Nelle ultime settimane si sta discutendo su una proposta di legge sul telelavoro, firmata da Alessia Mosca (Pd), Barbara Saltamartini (Ncd) e Irene Tinagli (Sc): si tratta insomma di un proposta definibile bipartisan, espressione della attuale maggioranza di governo.

Il potenziale innovativo di questa proposta è interessante, a partire dalla terminologia utilizzata (smart working, anziché telelavoro) fino ai contenuti veri e propri, che sono una sfida per le imprese ed i lavoratori. Ma qual è la situazione attuale in Italia in materia di smart working? C’è davvero bisogno di una nuova normativa di settore, oppure l’Italia è già avanti da questo punto di vista?

Purtroppo, la situazione italiana in materia di telelavoro non è certo entusiasmante. Quando si tratta di settori innovativi, il bel paese è notoriamente arretrato ed anche in questo caso siamo tra gli ultimi in Europa: terz’ultimi per la precisione, al venticinquesimo posto su ventisette paesi.

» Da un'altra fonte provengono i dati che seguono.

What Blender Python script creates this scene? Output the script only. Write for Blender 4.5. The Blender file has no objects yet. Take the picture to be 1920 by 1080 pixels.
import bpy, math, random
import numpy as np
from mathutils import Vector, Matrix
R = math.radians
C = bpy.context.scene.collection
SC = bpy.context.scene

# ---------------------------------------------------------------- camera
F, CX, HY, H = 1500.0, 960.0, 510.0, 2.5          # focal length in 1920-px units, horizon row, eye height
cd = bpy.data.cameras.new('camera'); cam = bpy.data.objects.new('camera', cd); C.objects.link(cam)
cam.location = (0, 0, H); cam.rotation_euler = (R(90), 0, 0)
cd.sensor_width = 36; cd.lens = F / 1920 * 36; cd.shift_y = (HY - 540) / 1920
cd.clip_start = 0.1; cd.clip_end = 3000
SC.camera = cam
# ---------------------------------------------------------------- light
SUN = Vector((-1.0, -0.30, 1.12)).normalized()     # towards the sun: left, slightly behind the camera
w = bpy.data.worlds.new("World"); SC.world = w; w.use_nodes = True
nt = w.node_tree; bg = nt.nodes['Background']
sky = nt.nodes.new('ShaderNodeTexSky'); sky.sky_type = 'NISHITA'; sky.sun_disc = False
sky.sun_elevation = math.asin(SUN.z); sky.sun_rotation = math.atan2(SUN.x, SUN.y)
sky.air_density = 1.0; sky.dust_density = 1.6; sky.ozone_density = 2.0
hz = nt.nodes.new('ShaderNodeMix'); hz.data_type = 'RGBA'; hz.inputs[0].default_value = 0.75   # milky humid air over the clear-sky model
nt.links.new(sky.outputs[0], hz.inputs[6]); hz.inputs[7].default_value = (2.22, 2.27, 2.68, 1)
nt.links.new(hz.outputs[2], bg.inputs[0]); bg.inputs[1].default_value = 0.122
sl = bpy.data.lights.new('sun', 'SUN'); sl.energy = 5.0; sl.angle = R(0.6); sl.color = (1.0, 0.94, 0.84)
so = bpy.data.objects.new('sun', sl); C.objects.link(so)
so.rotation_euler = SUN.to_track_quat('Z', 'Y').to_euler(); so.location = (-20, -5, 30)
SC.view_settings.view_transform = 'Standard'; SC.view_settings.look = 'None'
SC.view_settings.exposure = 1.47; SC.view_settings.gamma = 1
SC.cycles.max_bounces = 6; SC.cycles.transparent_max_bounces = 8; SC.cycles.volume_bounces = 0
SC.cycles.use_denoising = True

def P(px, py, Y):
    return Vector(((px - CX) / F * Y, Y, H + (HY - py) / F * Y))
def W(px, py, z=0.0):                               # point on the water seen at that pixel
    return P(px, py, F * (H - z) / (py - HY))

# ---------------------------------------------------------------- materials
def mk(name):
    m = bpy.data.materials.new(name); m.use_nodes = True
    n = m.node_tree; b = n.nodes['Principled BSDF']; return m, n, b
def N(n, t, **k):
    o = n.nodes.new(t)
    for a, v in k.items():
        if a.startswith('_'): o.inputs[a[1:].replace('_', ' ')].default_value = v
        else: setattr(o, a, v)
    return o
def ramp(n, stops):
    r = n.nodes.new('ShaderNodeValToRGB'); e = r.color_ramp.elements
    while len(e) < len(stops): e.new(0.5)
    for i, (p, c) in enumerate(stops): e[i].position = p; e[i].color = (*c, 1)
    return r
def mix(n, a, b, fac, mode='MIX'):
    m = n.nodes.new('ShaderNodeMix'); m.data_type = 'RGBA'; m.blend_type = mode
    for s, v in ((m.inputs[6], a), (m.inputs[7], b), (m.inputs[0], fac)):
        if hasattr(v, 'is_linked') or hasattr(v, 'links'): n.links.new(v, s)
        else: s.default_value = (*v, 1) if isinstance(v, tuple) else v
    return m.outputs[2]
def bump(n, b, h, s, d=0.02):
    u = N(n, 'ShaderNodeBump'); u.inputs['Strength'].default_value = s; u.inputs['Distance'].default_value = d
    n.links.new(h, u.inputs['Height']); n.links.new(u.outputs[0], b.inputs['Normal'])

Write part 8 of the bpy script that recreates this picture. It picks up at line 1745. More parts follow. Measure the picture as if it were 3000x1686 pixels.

A rivelarlo è una ricerca dell’Osservatorio Smart Working della School of Management del Politecnico di Milano, che mostra tuttavia come anche nel nostro paese la situazione sia tutt’altro che statica.
Certo, siamo fanalino di coda dell’Europa anche in questo specifico settore, ma la ricerca mostra un certo dinamismo.

Nel 2013 infatti, la percentuale di smart workers in Italia ("fissi" e occasionali) è cresciuta di otto punti percentuali, passando dal 17% del 2012 al 25% del 2013: in un solo anno c’è stata quindi una crescita di circa il 50%. Si tratta di una performance del nostro paese che fa ben sperare, anche se in anni "tecnologicamente lontani" come il periodo 2003-2007, la Norvegia è riuscita a raddoppiare la percentuale di telelavoratori.

Va precisato in verità che i paesi scandinavi, dato il loro clima e la conformazione geografica, hanno una tradizione molto forte sia sul telelavoro, sia nella formazione a distanza: insomma, la vera novità è che lo smart working si diffonda gradualmente anche nel nostro paese, non tanto come mera possibilità, ma anche come modello organizzativo.

Le aziende che maggiormente adottano lo smart working in Italia sono le grandi imprese: il telelavoro viene infatti concesso in maniera continuativa ai dipendenti nel 4% dei casi, mentre nelle PMI la percentuale non arriva al 2%. Le piccole e medie imprese sono inoltre più restie anche a concedere orari di lavoro flessibili.

La crescita del telelavoro è oggi legata anche allo sviluppo dell’e-commerce in Italia, il che consente anche alle aziende, in particolare alle start up e alle agenzie di servizi che operano online, di organizzarsi in rete e di conseguenza adottano modelli originali di smart working. Basti pensare alle aziende italiane ed internazionali attive con successo nel settore del gioco a distanza come Poker Stars, che operano sia online che su dispositivi mobili, o realtá che offrono servizi nel settore travel, tra le quali Trivago rappresenta sicuramente un esempio di successo: aziende innovatrici e che operano in rete stanno adottando strategie di organizzazione del lavoro più flessibili.

L’economia italiana è tuttavia ancora dominata dal modello PMI, per cui le aziende organizzate prevalentemente online costituiscono ancora un’eccezione. Le PMI risultano insomma più conservatrici da questo punto di vista, ben venga quindi una proposta di legge che sappia veramente liberare il potenziale dello smart working: secondo la ricerca della School of Management del Politecnico di Milano, infatti, lo smart work potrebbe garantire una crescita della produttività del 5,5%, il che vorrebbe dire una maggiore ricchezza per 27 miliardi.